## BEGIN DATASET EXCERPT

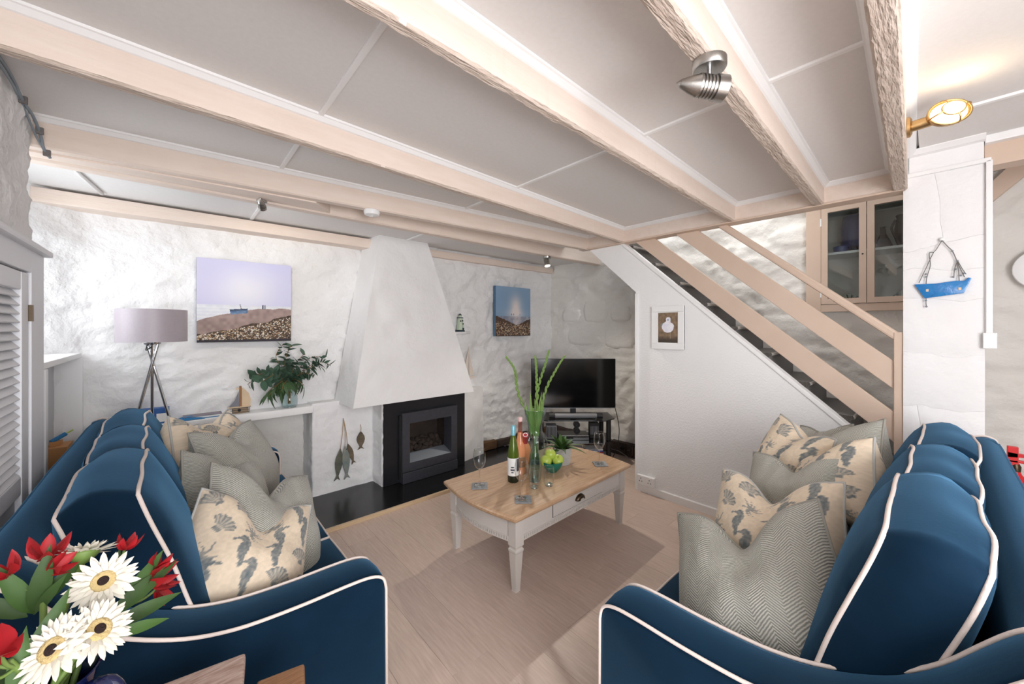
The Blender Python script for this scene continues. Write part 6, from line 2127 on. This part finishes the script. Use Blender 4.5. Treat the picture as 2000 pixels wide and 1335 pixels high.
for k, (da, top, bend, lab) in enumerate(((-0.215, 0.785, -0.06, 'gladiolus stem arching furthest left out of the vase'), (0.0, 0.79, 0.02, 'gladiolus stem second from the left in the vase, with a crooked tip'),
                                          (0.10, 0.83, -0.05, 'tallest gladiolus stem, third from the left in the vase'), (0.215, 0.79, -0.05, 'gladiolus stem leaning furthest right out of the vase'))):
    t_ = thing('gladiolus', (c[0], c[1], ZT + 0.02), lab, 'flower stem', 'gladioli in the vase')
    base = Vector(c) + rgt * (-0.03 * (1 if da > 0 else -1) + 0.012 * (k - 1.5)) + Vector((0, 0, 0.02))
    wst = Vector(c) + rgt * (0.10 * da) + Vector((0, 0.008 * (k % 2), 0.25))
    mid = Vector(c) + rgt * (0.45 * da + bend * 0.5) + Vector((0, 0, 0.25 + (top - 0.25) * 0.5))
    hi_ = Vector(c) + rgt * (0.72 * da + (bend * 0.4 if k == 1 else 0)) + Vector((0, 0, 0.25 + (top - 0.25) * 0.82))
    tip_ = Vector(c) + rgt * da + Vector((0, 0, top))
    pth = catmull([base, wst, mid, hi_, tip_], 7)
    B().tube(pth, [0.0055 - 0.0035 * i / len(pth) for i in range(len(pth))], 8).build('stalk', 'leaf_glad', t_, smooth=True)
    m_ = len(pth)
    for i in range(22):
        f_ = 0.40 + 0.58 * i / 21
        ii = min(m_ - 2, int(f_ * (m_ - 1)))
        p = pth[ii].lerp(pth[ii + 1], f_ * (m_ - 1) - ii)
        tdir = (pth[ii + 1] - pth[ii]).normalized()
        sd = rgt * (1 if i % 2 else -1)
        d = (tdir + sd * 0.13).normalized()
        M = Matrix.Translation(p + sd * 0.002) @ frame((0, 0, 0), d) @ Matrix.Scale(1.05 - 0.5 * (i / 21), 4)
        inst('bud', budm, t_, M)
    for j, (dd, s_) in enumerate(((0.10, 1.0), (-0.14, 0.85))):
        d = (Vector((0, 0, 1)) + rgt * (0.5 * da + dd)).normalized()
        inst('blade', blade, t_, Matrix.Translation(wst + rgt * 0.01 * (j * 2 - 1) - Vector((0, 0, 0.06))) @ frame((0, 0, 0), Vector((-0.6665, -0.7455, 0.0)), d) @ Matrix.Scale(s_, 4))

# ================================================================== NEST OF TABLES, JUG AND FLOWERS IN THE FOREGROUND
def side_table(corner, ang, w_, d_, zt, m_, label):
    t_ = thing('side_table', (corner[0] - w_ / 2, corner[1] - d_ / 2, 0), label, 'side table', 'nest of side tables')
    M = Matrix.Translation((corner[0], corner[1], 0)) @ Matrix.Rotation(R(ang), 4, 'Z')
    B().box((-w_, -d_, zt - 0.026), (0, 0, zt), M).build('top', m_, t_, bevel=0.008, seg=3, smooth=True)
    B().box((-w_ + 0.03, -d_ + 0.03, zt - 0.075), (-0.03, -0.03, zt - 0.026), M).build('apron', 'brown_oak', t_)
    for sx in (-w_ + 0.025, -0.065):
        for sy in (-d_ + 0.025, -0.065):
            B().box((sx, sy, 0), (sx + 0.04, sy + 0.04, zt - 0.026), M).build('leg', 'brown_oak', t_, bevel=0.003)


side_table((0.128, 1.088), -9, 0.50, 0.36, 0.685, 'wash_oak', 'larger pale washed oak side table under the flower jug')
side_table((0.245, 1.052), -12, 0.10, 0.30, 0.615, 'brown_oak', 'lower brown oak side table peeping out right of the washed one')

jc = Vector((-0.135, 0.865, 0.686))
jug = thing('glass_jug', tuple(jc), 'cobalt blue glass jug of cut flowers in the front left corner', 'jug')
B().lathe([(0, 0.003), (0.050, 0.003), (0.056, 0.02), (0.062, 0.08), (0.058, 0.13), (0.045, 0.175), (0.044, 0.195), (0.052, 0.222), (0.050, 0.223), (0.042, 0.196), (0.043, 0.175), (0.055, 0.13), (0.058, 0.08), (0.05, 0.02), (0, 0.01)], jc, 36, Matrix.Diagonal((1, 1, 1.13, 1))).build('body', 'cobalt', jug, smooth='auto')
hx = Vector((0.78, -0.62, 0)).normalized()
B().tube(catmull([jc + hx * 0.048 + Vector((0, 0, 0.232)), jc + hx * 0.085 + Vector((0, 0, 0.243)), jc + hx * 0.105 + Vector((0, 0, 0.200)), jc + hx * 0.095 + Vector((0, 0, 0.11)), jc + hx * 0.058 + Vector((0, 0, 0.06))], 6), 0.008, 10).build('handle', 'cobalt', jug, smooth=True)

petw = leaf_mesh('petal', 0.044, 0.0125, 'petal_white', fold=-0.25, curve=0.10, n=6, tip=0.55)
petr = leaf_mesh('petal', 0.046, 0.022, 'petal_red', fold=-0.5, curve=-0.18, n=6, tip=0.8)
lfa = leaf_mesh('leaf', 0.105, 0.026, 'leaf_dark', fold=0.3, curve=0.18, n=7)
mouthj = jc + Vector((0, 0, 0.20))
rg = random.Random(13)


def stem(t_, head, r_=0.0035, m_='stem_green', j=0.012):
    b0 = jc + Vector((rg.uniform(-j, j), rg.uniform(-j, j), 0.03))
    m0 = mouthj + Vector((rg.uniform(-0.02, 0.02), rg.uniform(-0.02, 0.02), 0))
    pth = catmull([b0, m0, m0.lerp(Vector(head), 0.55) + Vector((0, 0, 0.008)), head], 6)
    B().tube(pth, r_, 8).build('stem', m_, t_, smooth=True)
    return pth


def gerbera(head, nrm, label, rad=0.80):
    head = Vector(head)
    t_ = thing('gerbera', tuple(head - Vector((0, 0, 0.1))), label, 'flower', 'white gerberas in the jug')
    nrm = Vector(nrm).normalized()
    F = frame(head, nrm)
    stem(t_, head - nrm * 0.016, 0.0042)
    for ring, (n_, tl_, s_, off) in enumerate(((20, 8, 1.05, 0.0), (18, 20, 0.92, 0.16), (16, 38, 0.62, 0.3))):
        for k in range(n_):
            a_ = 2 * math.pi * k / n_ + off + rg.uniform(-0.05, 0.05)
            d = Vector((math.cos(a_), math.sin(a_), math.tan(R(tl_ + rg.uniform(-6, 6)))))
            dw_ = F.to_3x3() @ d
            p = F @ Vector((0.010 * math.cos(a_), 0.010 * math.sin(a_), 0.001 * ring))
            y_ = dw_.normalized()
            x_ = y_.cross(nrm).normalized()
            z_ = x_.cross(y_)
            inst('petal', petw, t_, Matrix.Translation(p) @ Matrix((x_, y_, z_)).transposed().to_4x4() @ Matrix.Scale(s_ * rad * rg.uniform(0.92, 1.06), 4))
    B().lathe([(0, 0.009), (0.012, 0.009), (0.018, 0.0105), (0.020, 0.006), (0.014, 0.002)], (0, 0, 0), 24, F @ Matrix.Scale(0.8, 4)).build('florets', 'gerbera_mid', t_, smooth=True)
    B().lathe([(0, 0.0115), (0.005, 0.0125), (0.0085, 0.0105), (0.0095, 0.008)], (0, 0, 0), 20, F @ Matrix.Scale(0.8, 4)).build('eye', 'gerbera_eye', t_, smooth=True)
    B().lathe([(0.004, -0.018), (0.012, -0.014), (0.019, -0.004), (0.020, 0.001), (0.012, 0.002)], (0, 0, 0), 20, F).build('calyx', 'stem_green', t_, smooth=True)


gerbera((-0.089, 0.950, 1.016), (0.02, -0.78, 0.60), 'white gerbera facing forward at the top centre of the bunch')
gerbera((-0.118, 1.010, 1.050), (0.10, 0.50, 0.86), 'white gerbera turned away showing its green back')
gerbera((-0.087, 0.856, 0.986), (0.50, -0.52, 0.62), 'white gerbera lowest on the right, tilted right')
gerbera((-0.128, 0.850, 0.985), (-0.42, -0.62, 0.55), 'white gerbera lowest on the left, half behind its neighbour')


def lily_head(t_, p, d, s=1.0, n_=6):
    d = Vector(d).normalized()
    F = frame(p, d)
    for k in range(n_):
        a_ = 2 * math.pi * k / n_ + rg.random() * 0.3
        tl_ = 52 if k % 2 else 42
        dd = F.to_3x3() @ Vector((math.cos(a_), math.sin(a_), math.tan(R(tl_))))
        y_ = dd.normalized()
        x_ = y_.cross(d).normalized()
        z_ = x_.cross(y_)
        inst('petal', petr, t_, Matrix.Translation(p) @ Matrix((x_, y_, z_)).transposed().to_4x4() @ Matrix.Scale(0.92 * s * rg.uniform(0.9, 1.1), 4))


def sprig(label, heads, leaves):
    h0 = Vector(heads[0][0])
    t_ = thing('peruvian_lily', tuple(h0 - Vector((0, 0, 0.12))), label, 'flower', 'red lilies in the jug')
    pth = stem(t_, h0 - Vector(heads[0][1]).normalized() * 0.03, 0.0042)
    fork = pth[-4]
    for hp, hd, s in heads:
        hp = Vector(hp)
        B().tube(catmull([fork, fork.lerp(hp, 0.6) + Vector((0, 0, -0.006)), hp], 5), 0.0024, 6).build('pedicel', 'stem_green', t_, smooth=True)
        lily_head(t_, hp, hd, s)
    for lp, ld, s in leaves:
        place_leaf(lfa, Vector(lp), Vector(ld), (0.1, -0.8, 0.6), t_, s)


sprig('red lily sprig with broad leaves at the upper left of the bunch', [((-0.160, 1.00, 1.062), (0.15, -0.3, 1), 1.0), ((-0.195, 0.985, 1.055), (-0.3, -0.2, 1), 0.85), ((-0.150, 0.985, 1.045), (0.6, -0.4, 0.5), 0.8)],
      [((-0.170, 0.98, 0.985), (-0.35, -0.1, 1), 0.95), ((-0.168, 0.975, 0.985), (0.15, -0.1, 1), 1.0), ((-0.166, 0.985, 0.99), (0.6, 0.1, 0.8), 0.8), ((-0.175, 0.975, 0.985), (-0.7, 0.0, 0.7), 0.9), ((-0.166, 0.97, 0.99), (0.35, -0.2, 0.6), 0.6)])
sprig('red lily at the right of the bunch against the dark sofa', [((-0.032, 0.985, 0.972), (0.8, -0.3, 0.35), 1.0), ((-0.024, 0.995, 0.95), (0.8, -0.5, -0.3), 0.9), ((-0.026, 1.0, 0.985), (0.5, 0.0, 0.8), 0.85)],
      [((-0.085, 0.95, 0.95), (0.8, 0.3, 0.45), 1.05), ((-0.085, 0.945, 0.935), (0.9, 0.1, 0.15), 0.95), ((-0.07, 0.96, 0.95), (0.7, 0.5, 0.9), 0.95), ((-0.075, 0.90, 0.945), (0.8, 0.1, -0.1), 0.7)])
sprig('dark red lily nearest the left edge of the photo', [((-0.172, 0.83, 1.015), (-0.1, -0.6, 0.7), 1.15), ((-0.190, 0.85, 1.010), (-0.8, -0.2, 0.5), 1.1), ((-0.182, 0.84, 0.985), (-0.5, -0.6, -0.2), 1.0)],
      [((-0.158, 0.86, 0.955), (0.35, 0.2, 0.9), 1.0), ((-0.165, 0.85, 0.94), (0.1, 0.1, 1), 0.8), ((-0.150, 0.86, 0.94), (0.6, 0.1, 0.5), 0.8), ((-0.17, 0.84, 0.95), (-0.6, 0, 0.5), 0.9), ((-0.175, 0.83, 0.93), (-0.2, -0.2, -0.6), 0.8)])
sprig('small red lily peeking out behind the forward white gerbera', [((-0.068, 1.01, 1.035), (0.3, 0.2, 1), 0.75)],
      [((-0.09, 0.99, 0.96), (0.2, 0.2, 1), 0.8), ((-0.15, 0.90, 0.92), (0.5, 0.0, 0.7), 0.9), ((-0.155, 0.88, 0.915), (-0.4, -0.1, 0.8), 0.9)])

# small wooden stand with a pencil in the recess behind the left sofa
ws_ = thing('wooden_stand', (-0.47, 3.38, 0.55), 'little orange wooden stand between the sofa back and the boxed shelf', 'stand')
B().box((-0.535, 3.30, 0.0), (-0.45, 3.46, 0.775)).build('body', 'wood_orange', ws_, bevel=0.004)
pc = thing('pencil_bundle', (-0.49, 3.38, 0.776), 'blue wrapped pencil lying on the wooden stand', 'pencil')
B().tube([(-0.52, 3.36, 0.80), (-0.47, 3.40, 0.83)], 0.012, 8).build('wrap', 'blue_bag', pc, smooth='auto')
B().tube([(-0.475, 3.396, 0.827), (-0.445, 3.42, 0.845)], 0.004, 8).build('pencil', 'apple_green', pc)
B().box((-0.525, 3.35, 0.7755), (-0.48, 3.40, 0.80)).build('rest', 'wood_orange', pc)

## END DATASET EXCERPT

#### YOUR INSTRUCTIONS
Point out every line holding the string "from" and copy it.

#### FINAL ANSWER
The Blender Python script for this scene continues. Write part 6, from line 2127 on. This part finishes the script. Use Blender 4.5. Treat the picture as 2000 pixels wide and 1335 pixels high.
for k, (da, top, bend, lab) in enumerate(((-0.215, 0.785, -0.06, 'gladiolus stem arching furthest left out of the vase'), (0.0, 0.79, 0.02, 'gladiolus stem second from the left in the vase, with a crooked tip'),
                                          (0.10, 0.83, -0.05, 'tallest gladiolus stem, third from the left in the vase'), (0.215, 0.79, -0.05, 'gladiolus stem leaning furthest right out of the vase'))):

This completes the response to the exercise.